EXERCISE TASK:
Repeat the listing below word for word, stopping after the line that contains "COL = scene.collection".

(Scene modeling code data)
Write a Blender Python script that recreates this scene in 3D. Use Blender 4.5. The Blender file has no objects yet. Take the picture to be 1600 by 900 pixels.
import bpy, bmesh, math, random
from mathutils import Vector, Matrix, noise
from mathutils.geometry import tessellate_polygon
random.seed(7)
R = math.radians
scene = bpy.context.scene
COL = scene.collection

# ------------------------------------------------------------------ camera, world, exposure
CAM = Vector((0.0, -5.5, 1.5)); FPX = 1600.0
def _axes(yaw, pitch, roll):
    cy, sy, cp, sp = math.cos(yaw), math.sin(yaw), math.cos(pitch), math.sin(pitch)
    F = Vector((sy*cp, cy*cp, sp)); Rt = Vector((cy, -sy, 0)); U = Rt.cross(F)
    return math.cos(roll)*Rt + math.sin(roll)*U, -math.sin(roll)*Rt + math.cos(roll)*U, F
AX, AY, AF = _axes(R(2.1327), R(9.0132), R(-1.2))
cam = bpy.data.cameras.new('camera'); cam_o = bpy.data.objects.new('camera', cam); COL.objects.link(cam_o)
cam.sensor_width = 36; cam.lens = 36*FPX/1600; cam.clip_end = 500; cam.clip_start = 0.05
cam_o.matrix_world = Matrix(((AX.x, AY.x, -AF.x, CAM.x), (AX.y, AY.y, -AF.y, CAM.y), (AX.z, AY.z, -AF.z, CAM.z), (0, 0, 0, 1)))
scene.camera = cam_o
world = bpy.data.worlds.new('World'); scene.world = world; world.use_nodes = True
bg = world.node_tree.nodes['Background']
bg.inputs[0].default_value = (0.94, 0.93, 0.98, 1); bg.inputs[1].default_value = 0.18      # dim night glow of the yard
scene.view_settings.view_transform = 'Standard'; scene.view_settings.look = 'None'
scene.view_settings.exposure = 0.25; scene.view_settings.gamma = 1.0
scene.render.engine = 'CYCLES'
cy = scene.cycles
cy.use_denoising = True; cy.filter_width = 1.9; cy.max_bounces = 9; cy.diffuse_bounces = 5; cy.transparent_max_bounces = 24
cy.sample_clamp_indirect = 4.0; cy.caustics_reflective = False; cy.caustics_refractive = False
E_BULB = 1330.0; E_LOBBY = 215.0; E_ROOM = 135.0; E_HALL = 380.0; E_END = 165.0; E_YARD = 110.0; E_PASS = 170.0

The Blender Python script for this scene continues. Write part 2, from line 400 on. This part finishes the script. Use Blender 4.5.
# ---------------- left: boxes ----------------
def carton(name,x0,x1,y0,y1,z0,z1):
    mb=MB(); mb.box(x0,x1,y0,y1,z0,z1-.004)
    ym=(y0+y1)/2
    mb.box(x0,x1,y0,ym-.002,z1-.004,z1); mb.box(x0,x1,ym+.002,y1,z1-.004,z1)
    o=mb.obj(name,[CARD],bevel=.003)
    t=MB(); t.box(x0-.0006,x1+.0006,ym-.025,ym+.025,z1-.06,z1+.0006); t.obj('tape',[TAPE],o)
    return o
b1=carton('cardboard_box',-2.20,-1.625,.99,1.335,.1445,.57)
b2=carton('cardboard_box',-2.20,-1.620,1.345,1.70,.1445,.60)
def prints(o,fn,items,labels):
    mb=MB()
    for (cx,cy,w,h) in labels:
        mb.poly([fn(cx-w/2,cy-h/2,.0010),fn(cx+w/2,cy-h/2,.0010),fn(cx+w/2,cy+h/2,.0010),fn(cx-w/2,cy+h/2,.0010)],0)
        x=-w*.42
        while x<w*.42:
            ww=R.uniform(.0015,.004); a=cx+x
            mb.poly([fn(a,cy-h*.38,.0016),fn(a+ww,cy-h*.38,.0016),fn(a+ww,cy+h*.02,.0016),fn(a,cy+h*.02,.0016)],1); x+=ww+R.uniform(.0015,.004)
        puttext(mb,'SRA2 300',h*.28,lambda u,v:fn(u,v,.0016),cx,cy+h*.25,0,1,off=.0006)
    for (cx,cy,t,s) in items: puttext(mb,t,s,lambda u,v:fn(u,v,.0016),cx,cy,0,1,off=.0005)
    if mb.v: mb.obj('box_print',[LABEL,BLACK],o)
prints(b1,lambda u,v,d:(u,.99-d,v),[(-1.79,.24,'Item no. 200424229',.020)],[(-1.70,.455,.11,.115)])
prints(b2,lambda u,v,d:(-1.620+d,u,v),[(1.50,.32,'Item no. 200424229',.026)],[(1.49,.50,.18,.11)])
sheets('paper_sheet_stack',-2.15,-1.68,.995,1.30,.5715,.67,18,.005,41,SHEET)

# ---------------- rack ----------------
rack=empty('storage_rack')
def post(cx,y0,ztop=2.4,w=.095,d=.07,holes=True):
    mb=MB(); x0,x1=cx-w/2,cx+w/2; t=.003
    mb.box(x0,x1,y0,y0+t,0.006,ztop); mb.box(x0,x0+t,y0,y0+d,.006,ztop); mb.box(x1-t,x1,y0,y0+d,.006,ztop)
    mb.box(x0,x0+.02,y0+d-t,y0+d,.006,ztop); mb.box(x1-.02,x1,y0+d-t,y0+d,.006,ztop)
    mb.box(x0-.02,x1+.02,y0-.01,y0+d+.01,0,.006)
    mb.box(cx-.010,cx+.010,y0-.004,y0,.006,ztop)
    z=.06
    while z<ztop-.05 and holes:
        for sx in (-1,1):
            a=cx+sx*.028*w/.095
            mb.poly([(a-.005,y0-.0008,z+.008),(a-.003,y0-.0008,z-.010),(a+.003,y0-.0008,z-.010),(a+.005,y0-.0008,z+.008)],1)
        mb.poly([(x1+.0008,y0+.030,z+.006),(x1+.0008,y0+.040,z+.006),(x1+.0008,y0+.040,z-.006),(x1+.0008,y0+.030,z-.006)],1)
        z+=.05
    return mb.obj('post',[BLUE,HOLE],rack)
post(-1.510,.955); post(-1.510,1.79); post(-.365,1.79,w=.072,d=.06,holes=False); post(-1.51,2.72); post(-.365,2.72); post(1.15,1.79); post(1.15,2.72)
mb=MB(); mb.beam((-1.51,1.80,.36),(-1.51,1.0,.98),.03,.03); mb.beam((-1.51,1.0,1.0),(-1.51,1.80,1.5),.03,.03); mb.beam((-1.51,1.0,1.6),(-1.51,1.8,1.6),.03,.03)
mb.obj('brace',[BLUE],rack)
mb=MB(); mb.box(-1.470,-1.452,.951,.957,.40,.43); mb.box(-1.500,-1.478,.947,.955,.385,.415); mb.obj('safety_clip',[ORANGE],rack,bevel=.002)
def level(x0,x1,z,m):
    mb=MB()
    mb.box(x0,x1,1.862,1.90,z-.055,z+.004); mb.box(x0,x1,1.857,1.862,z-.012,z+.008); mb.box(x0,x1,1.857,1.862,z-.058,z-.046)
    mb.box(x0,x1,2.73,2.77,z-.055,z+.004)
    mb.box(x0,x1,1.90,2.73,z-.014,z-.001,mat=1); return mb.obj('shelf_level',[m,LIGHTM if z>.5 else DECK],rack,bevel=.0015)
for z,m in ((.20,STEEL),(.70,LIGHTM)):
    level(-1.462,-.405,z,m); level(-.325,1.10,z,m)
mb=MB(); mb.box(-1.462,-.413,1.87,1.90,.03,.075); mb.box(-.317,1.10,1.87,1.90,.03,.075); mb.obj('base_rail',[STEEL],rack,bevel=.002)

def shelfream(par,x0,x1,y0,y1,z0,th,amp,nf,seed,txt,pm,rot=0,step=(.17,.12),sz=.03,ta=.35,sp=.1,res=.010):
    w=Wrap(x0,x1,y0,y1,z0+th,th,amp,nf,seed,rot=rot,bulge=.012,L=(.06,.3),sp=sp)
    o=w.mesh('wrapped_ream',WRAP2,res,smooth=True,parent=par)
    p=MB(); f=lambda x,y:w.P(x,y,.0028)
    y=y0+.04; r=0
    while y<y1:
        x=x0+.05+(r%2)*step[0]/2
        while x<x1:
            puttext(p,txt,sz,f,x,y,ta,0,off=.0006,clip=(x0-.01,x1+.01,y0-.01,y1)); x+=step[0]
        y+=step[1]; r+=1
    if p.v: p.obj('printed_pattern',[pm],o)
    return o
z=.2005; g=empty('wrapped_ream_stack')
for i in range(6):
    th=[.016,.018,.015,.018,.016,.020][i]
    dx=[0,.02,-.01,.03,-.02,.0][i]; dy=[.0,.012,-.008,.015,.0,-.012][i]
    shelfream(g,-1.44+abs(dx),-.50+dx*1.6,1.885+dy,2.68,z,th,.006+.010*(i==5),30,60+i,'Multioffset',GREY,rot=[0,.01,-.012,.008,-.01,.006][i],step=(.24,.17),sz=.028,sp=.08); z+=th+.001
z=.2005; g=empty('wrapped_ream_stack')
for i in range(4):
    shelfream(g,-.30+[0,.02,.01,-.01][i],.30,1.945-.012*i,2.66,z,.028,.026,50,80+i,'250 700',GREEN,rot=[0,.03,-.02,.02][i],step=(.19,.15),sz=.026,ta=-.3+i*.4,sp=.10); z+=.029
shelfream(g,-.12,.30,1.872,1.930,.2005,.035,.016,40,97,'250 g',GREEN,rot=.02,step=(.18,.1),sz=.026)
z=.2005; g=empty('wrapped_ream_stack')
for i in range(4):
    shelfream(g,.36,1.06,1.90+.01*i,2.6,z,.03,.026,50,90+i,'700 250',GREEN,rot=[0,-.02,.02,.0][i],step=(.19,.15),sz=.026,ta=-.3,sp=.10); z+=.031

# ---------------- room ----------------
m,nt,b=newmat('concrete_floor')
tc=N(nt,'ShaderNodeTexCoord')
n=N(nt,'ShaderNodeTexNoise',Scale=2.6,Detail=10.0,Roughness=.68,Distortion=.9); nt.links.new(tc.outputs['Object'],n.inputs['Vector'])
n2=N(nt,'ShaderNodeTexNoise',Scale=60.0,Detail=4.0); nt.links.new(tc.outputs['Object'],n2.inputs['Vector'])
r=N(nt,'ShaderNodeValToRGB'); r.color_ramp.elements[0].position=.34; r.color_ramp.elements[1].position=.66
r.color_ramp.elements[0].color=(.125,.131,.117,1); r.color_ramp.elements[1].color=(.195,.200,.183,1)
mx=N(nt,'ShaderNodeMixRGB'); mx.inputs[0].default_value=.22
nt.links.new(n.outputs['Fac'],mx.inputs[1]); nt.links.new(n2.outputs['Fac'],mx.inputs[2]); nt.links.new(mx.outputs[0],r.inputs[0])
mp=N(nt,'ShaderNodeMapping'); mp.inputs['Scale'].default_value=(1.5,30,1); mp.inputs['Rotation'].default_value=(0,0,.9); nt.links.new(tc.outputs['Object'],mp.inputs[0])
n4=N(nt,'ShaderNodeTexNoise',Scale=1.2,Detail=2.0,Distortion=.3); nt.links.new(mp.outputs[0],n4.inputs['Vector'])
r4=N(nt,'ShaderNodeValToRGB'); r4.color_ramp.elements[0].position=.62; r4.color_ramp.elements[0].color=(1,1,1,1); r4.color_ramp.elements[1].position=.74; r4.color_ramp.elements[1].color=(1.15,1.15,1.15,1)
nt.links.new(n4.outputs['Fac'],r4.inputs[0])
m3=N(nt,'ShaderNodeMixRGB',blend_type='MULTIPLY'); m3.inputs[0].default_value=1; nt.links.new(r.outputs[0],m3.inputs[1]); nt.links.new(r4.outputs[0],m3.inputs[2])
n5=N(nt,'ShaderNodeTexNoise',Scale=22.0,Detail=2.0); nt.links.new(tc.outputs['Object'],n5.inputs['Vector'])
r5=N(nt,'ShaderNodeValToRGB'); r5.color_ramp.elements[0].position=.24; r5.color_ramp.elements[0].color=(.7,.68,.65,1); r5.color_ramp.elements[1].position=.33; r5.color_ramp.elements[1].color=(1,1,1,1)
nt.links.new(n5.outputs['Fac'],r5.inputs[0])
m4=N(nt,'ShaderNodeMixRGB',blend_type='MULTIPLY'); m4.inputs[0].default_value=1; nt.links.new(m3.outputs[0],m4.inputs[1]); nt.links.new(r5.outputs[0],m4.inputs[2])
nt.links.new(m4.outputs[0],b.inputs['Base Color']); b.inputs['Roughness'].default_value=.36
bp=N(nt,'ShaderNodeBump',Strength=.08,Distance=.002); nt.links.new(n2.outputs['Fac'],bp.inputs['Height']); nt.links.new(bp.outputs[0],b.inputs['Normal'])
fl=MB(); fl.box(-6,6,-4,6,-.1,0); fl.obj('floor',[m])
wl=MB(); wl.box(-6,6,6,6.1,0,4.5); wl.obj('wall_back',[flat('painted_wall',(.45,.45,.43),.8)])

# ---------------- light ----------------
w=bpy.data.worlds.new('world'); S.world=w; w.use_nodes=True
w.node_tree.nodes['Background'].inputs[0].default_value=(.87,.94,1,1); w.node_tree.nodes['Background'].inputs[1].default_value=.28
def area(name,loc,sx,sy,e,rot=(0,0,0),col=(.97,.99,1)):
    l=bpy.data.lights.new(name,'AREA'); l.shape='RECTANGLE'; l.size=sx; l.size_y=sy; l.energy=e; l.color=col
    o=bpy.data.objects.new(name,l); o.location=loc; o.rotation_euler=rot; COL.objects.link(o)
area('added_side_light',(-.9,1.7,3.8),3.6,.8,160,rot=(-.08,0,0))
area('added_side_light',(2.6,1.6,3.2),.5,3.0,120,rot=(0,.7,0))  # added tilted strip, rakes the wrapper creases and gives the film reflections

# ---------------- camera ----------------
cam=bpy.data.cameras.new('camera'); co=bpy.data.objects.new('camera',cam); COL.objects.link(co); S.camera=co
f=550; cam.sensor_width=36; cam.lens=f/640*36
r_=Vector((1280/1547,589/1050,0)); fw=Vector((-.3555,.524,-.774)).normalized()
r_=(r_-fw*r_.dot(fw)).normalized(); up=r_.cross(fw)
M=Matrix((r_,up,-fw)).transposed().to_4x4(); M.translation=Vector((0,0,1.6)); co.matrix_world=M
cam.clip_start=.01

EXERCISE OUTPUT:
Write a Blender Python script that recreates this scene in 3D. Use Blender 4.5. The Blender file has no objects yet. Take the picture to be 1600 by 900 pixels.
import bpy, bmesh, math, random
from mathutils import Vector, Matrix, noise
from mathutils.geometry import tessellate_polygon
random.seed(7)
R = math.radians
scene = bpy.context.scene
COL = scene.collection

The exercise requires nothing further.